### Prompt
Reproduce the listing below exactly, minus its pictures.

——

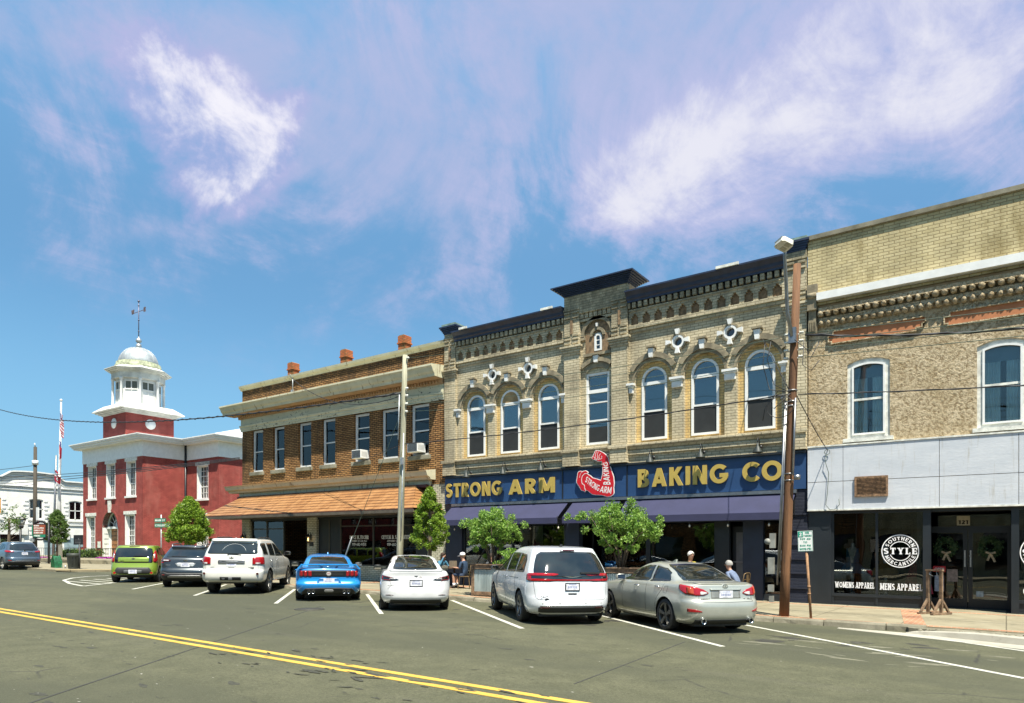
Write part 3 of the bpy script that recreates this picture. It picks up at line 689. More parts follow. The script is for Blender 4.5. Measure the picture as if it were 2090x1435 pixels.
# sign band
sb = MB(True)
sb.box(xl+.02, xr-.0, YF-.10, YF-.001, 3.46, 4.50); o = sb.build('sign_board', M['sign_blue'], B)
mb = MB(True); mb.box(xl, xr+.01, YF-.20, YF-.001, 4.50, 4.56)
for x in (-12.95, -10.40): mb.box(x-.018, x+.018, YF-.125, YF-.10, 3.47, 4.5)
mb.build('sign_frame', plain('dark_metal_trim', (.03, .033, .036), .4, .5), o)
mb = MB(True); mb.box(-18.15, -4.95, YF-.2, YF-.1, 3.34, 3.44); mb.build('awning_rail', M['alu'], o)
mb = MB(True)
def gl(*a, **k): mb = MB(True); lettering(mb, *a, **k); mb.build('gold_lettering', M['gold'], o)
gl('STRONG', -18.47, 3.71, 2.83, .56, YF-.13, .05, t=.215, gap=.15)
gl('ARM', -15.32, 3.71, 2.06, .56, YF-.13, .05, t=.215, gap=.17)
gl('BAKING', -9.98, 3.73, 3.02, .60, YF-.13, .05, t=.215, gap=.15)
gl('C', -6.52, 3.73, .53, .60, YF-.13, .05, t=.215); gl('O', -5.94, 3.73, .59, .60, YF-.13, .05, t=.215); gl('.', -5.33, 3.73, .13, .60, YF-.13, .05, t=.215)
# arm emblem: traced outline of the painted sign panel, standing off the board
def ax(px, py):                                             # zoom pixels -> metres on the sign
    return (-12.98+(px-140)*.001707 if px < 1000 else -11.512+(px-1000)*.00166, 4.5)
def armpt(px, py):
    X = 1160+px/11.04; Yp = 900+py/11.04; t = (X-1045)/1400; D = (YF-.2)/(FY+t*RY); x = D*(FX+t*RX); return (x, 1.62+(1130-Yp)/1400*D+S*x)
AO = [(640, 208), (700, 215), (790, 258), (860, 315), (905, 375), (915, 430), (940, 540), (985, 680), (1025, 810), (1040, 960), (1028, 1060), (1034, 1180), (1010, 1215), (960, 1252), (880, 1268), (820, 1250), (740, 1228), (620, 1225), (540, 1212), (480, 1170), (435, 1128), (400, 1120), (375, 1152), (340, 1135), (290, 1120), (240, 1030), (185, 950), (180, 900), (205, 720), (225, 690), (265, 672), (320, 680), (385, 662), (430, 685), (450, 715), (440, 745), (500, 780), (550, 825), (640, 850), (700, 870), (728, 885), (760, 760), (768, 640), (758, 500), (745, 462), (700, 472), (650, 465), (600, 440), (560, 432), (525, 395), (535, 350), (560, 320), (590, 240), (610, 212)]
cx, cy = 640, 740
def inset(poly, d):
    n = len(poly); r = []
    for k in range(n):
        a, b, c = poly[k-1], poly[k], poly[(k+1) % n]
        n1 = (-(b[1]-a[1]), b[0]-a[0]); n2 = (-(c[1]-b[1]), c[0]-b[0]); L1 = math.hypot(*n1); L2 = math.hypot(*n2)
        m = (n1[0]/L1+n2[0]/L2, n1[1]/L1+n2[1]/L2); L = max(.7, math.hypot(*m)); r.append((b[0]+m[0]/L*d, b[1]+m[1]/L*d))
    return r
mb = MB(True); mb.prism([armpt(*p) for p in AO], YF-.20, YF-.17); arm = mb.build('arm_emblem', M['white'], B)
mb = MB(True); mb.prism([armpt(*p) for p in inset(AO, 13)], YF-.206, YF-.2); mb.build('red_field', plain('sign_red', (.50, .008, .014), .45, var=.06), arm)
mb = MB(True); k = 0
for line, w in (([(640, 225), (615, 300), (605, 380), (640, 420)], 8), ([(680, 235), (655, 300), (655, 390), (680, 420)], 8), ([(735, 290), (705, 310), (690, 350), (700, 410), (720, 415), (760, 390)], 9), ([(570, 350), (595, 385), (590, 420), (640, 430), (700, 425)], 7), ([(740, 345), (765, 350), (745, 375)], 8), ([(330, 690), (290, 720), (265, 770), (255, 830)], 6), ([(430, 735), (365, 740), (320, 790), (300, 860), (305, 930), (318, 975), (345, 975), (365, 1010), (370, 1070), (395, 1120)], 11)):
    k += 1
    for p, q in zip(line, line[1:]):
        dx, dy = q[0]-p[0], q[1]-p[1]; L = math.hypot(dx, dy); ox, oy = -dy/L*w/2, dx/L*w/2
        mb.prism([armpt(p[0]+ox, p[1]+oy), armpt(q[0]+ox, q[1]+oy), armpt(q[0]-ox, q[1]-oy), armpt(p[0]-ox, p[1]-oy)], YF-.209-k*.0002, YF-.206)
def warp_strong(a, b):                                      # lettering along the forearm, curving and growing
    u = a; px = 372+u*600; base = 925+250*math.sin(min(1, u*1.35)*PI/2)*(1-.12*u)+60*u*u-12; hgt = 118+35*u; sl = .25*(1-u)
    return armpt(px+b*hgt*sl+b*18, base-b*hgt)
lettering(mb, 'STRONG', 0, 0, .52, 1, YF-.206, .003, warp=warp_strong, t=.15, thin=.12, gap=.10)
lettering(mb, 'ARM', .555, 0, .43, 1, YF-.206, .003, warp=warp_strong, t=.15, thin=.12, gap=.10)
def warp_baking(a, b):
    w = .5+.5*(1-a); return armpt(872+a*-34-(b-.5)*(90+70*(1-a)) , 985-a*510)
lettering(mb, 'BAKING', 0, 0, 1, 1, YF-.206, .003, warp=warp_baking, t=.16, thin=.13, gap=.12)
mb.build('emblem_lines', M['white'], arm)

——

### The response
Write part 3 of the bpy script that recreates this picture. It picks up at line 689. More parts follow. The script is for Blender 4.5. Measure the picture as if it were 2090x1435 pixels.
# sign band
sb = MB(True)
sb.box(xl+.02, xr-.0, YF-.10, YF-.001, 3.46, 4.50); o = sb.build('sign_board', M['sign_blue'], B)
mb = MB(True); mb.box(xl, xr+.01, YF-.20, YF-.001, 4.50, 4.56)
for x in (-12.95, -10.40): mb.box(x-.018, x+.018, YF-.125, YF-.10, 3.47, 4.5)
mb.build('sign_frame', plain('dark_metal_trim', (.03, .033, .036), .4, .5), o)
mb = MB(True); mb.box(-18.15, -4.95, YF-.2, YF-.1, 3.34, 3.44); mb.build('awning_rail', M['alu'], o)
mb = MB(True)
def gl(*a, **k): mb = MB(True); lettering(mb, *a, **k); mb.build('gold_lettering', M['gold'], o)
gl('STRONG', -18.47, 3.71, 2.83, .56, YF-.13, .05, t=.215, gap=.15)
gl('ARM', -15.32, 3.71, 2.06, .56, YF-.13, .05, t=.215, gap=.17)
gl('BAKING', -9.98, 3.73, 3.02, .60, YF-.13, .05, t=.215, gap=.15)
gl('C', -6.52, 3.73, .53, .60, YF-.13, .05, t=.215); gl('O', -5.94, 3.73, .59, .60, YF-.13, .05, t=.215); gl('.', -5.33, 3.73, .13, .60, YF-.13, .05, t=.215)
# arm emblem: traced outline of the painted sign panel, standing off the board
def ax(px, py):                                             # zoom pixels -> metres on the sign
    return (-12.98+(px-140)*.001707 if px < 1000 else -11.512+(px-1000)*.00166, 4.5)
def armpt(px, py):
    X = 1160+px/11.04; Yp = 900+py/11.04; t = (X-1045)/1400; D = (YF-.2)/(FY+t*RY); x = D*(FX+t*RX); return (x, 1.62+(1130-Yp)/1400*D+S*x)
AO = [(640, 208), (700, 215), (790, 258), (860, 315), (905, 375), (915, 430), (940, 540), (985, 680), (1025, 810), (1040, 960), (1028, 1060), (1034, 1180), (1010, 1215), (960, 1252), (880, 1268), (820, 1250), (740, 1228), (620, 1225), (540, 1212), (480, 1170), (435, 1128), (400, 1120), (375, 1152), (340, 1135), (290, 1120), (240, 1030), (185, 950), (180, 900), (205, 720), (225, 690), (265, 672), (320, 680), (385, 662), (430, 685), (450, 715), (440, 745), (500, 780), (550, 825), (640, 850), (700, 870), (728, 885), (760, 760), (768, 640), (758, 500), (745, 462), (700, 472), (650, 465), (600, 440), (560, 432), (525, 395), (535, 350), (560, 320), (590, 240), (610, 212)]
cx, cy = 640, 740
def inset(poly, d):
    n = len(poly); r = []
    for k in range(n):
        a, b, c = poly[k-1], poly[k], poly[(k+1) % n]
        n1 = (-(b[1]-a[1]), b[0]-a[0]); n2 = (-(c[1]-b[1]), c[0]-b[0]); L1 = math.hypot(*n1); L2 = math.hypot(*n2)
        m = (n1[0]/L1+n2[0]/L2, n1[1]/L1+n2[1]/L2); L = max(.7, math.hypot(*m)); r.append((b[0]+m[0]/L*d, b[1]+m[1]/L*d))
    return r
mb = MB(True); mb.prism([armpt(*p) for p in AO], YF-.20, YF-.17); arm = mb.build('arm_emblem', M['white'], B)
mb = MB(True); mb.prism([armpt(*p) for p in inset(AO, 13)], YF-.206, YF-.2); mb.build('red_field', plain('sign_red', (.50, .008, .014), .45, var=.06), arm)
mb = MB(True); k = 0
for line, w in (([(640, 225), (615, 300), (605, 380), (640, 420)], 8), ([(680, 235), (655, 300), (655, 390), (680, 420)], 8), ([(735, 290), (705, 310), (690, 350), (700, 410), (720, 415), (760, 390)], 9), ([(570, 350), (595, 385), (590, 420), (640, 430), (700, 425)], 7), ([(740, 345), (765, 350), (745, 375)], 8), ([(330, 690), (290, 720), (265, 770), (255, 830)], 6), ([(430, 735), (365, 740), (320, 790), (300, 860), (305, 930), (318, 975), (345, 975), (365, 1010), (370, 1070), (395, 1120)], 11)):
    k += 1
    for p, q in zip(line, line[1:]):
        dx, dy = q[0]-p[0], q[1]-p[1]; L = math.hypot(dx, dy); ox, oy = -dy/L*w/2, dx/L*w/2
        mb.prism([armpt(p[0]+ox, p[1]+oy), armpt(q[0]+ox, q[1]+oy), armpt(q[0]-ox, q[1]-oy), armpt(p[0]-ox, p[1]-oy)], YF-.209-k*.0002, YF-.206)
def warp_strong(a, b):                                      # lettering along the forearm, curving and growing
    u = a; px = 372+u*600; base = 925+250*math.sin(min(1, u*1.35)*PI/2)*(1-.12*u)+60*u*u-12; hgt = 118+35*u; sl = .25*(1-u)
    return armpt(px+b*hgt*sl+b*18, base-b*hgt)
lettering(mb, 'STRONG', 0, 0, .52, 1, YF-.206, .003, warp=warp_strong, t=.15, thin=.12, gap=.10)
lettering(mb, 'ARM', .555, 0, .43, 1, YF-.206, .003, warp=warp_strong, t=.15, thin=.12, gap=.10)
def warp_baking(a, b):
    w = .5+.5*(1-a); return armpt(872+a*-34-(b-.5)*(90+70*(1-a)) , 985-a*510)
lettering(mb, 'BAKING', 0, 0, 1, 1, YF-.206, .003, warp=warp_baking, t=.16, thin=.13, gap=.12)
mb.build('emblem_lines', M['white'], arm)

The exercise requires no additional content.